Does anyone have any advice or thoughts? Thanks in advance.
Sam
20,000 reasons right there tell me you guys need extra support please seek it together good luck
Hi there are plenty of people on here who will give u some advice from experience. Have a read of my thread ‘do I walk away’. When I first found out earlier this year it was similar amount of debt (well closer to 30k), I got told the same as u that because I knew he wouldn’t do it again. I believed him over and over, I have come to realise and understand they don’t do it by choice, it is an addiction and for the majority it won’t get better without help (I do appreciate there are some who can overcome it alone, not everyone is the same). Don’t believe anything he says, u wouldn’t believe some of the lies they can come up with. Look after yourself xx
Hi Sam good for you seeking help and not listening to him. If he's not addicted why was it secret? If he's not addicted how did it get to £? If he's not addicted why was your card declined? As Mel a nie says, the lies. So no joint accounts, close it and open one for the bills in your name, or get his name taken off. Cancel cards attached to it. In my experience it's normally worse than the first confession. My cg had his post sent to work. Open all post. Blocking software onto gadgets, internet and phone providers can be asked to block gambling sites. Be vigilant. Call gamcare and get some advice, you can have counselling too. Learn about addiction. You cannot stop him, if they want to gamble they will. Just secure your finances. You could go to gamanon meetings, I go, real life help and support. It doesn't add up if he's so willing for you to take over finance but he doesn't have a problem. He is kind of, half admitting. Some do it alone but seeking help is better. It's forever, many of us here have been fooled and thought they'd stopped, me included. Meetings help. Stay calm, I found arguing made my cg more secretive. Good luck!
Thank you for your supportive comments. I have secured myself financially and his wages are paid to my account. At the moment I don't give him any spending money and he only gets petrol when I'm there. He has been great at getting debt support and sorting that side of it out. He refuses to go to gamblers groups and when I mention anything about him getting help for the gambling, it just turns into an argument.
Hi Sam see how it goes. I had all the finance thought all was fine, my cg stopped meetings after a year. What he was doing was just getting loans to gamble with. As I said you can go to gamanon, there are a few who come to my meeting and the gambler in their family doesn't. Look after you, if you're struggling go. Credit reports will also show more.

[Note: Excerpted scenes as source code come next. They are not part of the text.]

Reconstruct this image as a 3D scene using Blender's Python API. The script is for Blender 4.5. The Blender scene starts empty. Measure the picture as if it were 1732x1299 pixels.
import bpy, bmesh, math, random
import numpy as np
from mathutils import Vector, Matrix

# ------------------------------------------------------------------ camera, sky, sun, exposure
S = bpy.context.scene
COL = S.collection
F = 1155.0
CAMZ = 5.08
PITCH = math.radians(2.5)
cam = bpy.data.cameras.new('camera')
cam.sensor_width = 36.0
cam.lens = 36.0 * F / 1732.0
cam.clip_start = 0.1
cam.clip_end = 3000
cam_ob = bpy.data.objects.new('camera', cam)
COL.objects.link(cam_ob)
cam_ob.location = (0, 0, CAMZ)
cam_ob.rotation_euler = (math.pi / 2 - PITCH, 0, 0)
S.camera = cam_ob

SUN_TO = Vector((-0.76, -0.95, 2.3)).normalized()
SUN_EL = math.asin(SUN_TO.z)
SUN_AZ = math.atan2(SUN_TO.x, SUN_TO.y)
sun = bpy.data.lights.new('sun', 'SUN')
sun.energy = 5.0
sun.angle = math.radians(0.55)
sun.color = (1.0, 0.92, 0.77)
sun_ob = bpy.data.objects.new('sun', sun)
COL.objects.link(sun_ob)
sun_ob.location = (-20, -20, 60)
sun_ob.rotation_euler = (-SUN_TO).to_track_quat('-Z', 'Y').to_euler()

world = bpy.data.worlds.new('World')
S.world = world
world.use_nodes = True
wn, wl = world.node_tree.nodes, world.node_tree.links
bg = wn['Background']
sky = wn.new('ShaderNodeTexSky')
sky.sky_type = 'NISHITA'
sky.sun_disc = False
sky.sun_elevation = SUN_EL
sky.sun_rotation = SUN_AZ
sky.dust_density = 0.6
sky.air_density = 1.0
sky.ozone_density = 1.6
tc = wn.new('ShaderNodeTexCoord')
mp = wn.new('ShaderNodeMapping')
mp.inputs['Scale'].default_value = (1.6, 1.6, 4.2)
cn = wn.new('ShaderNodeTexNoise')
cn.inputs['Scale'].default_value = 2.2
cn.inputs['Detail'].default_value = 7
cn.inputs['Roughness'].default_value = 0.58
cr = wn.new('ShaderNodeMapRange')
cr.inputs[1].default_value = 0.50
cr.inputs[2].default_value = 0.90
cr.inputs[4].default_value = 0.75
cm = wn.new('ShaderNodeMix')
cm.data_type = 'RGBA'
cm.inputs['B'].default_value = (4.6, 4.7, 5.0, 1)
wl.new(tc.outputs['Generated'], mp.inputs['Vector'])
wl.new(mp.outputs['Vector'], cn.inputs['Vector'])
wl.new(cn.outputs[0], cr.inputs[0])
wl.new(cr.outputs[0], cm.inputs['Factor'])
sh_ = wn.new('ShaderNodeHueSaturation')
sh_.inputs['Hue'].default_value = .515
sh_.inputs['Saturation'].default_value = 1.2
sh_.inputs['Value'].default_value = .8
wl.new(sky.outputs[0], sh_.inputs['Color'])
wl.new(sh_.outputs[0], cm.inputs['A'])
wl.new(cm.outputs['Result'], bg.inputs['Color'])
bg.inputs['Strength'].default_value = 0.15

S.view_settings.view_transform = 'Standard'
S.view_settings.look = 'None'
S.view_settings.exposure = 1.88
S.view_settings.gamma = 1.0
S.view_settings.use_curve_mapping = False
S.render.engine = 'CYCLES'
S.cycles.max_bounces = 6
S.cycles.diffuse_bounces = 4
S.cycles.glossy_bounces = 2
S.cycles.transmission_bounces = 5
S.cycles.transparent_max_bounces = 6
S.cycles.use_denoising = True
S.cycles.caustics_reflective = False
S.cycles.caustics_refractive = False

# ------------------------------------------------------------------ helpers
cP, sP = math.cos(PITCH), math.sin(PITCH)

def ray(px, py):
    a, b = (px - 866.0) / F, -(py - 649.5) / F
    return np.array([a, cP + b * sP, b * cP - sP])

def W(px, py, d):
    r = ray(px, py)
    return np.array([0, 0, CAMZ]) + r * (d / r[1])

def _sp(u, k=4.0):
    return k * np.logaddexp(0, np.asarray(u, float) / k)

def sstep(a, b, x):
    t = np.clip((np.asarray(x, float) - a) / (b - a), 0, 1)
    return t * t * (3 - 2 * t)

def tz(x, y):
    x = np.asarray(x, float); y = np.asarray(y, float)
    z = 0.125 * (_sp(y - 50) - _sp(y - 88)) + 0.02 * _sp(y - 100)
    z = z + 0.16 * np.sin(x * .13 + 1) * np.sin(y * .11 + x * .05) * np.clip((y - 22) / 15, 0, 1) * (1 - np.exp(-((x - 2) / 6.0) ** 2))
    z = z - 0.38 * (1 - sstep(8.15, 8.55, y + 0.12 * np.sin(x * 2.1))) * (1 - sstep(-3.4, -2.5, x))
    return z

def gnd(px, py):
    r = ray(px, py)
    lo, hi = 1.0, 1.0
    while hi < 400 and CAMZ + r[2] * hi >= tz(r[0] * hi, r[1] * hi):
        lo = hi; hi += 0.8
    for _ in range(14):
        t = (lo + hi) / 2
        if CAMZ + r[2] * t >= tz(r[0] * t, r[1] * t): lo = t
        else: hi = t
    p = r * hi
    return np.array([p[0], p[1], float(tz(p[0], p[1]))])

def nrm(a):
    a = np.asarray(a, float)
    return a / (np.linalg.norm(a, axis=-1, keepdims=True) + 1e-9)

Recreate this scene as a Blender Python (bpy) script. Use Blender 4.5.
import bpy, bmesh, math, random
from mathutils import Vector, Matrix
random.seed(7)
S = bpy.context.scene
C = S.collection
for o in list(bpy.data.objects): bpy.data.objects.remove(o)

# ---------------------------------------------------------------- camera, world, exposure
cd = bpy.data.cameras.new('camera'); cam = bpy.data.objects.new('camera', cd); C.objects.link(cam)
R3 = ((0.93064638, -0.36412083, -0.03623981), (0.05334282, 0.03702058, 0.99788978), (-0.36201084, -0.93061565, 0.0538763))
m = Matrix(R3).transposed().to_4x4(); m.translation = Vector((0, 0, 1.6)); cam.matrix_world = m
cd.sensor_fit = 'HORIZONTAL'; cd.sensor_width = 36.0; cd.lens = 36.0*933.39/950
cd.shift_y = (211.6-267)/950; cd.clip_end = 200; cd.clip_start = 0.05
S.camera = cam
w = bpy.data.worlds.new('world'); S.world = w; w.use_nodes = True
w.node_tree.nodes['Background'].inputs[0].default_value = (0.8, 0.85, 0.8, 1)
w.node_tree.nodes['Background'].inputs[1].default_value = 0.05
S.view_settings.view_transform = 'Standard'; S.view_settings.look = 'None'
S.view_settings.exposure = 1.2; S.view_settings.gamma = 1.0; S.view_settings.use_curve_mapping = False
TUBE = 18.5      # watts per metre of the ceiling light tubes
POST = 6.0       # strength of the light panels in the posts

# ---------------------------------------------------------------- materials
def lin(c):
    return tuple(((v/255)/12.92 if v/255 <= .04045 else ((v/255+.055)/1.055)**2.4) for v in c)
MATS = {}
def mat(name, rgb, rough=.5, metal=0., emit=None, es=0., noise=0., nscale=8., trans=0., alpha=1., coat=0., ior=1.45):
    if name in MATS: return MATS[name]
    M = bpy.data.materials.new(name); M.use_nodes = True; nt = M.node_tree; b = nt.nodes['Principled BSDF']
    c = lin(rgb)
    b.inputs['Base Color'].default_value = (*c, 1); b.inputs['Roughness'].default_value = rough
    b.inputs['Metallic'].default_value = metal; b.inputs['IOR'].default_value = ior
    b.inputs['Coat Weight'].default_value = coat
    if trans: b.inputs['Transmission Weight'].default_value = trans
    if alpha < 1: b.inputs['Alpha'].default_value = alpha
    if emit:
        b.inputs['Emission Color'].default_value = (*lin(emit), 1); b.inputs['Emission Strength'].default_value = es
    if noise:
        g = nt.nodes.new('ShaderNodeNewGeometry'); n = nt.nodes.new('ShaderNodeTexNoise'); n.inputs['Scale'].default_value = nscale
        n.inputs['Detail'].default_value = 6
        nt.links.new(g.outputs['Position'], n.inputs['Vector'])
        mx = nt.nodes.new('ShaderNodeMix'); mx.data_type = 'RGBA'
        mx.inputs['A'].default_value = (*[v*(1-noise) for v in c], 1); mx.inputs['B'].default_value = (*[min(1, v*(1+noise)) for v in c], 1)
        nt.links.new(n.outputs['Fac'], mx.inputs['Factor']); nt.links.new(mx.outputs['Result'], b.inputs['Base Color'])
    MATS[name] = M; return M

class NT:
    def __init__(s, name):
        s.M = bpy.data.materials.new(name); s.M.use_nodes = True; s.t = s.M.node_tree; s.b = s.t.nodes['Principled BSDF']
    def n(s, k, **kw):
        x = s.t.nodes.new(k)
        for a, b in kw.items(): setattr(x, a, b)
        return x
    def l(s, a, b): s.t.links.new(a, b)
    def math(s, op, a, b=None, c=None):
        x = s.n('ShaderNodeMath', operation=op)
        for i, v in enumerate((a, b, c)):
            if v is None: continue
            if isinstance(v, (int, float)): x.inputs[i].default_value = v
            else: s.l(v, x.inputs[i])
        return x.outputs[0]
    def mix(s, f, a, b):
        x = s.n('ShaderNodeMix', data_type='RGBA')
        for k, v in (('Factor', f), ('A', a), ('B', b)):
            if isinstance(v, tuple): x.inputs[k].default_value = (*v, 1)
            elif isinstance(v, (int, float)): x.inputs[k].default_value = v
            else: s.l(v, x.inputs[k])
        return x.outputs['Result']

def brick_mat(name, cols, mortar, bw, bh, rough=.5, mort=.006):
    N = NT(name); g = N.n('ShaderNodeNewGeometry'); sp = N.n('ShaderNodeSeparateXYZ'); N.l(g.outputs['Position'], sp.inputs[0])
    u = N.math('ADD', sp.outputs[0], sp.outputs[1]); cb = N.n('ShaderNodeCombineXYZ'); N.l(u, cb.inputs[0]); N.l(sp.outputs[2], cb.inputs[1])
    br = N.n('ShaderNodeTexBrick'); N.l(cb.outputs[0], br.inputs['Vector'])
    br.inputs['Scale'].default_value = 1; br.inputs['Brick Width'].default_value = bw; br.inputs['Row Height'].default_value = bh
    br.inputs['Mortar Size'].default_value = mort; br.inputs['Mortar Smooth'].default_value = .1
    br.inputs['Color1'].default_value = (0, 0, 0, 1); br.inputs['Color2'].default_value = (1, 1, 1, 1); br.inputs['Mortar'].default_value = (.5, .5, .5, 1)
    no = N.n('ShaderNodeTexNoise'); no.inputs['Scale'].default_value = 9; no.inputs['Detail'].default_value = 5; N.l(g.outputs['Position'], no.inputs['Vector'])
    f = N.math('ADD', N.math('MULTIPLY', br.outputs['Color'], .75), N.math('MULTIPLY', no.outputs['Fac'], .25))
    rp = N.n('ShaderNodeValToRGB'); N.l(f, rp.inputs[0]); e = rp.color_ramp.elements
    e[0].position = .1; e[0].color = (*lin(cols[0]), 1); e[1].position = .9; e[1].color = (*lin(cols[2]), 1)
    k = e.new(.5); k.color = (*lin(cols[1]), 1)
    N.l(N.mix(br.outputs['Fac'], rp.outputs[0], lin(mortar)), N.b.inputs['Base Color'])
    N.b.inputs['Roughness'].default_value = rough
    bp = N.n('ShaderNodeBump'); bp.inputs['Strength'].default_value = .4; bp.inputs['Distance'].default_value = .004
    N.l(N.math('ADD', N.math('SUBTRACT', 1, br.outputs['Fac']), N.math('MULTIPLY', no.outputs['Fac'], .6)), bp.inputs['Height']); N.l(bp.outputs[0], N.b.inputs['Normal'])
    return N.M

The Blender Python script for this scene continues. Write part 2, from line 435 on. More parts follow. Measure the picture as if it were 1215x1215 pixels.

Thank you everyone for your support. My cg has been attending GA meetings every week for 4 months. He was very reluctant to attend the first meeting, but as soon as he came home he said he definitely wanted to go to another. He says the weekly meetings are a huge help and he will continue to attend them for years to come. So glad I pushed him into it.
Hi I'm glad to hear that he's going to GA. Beware if you 'pushed' him into it. What about you? Is there a gamanon meeting? If you get support you learn how to cope.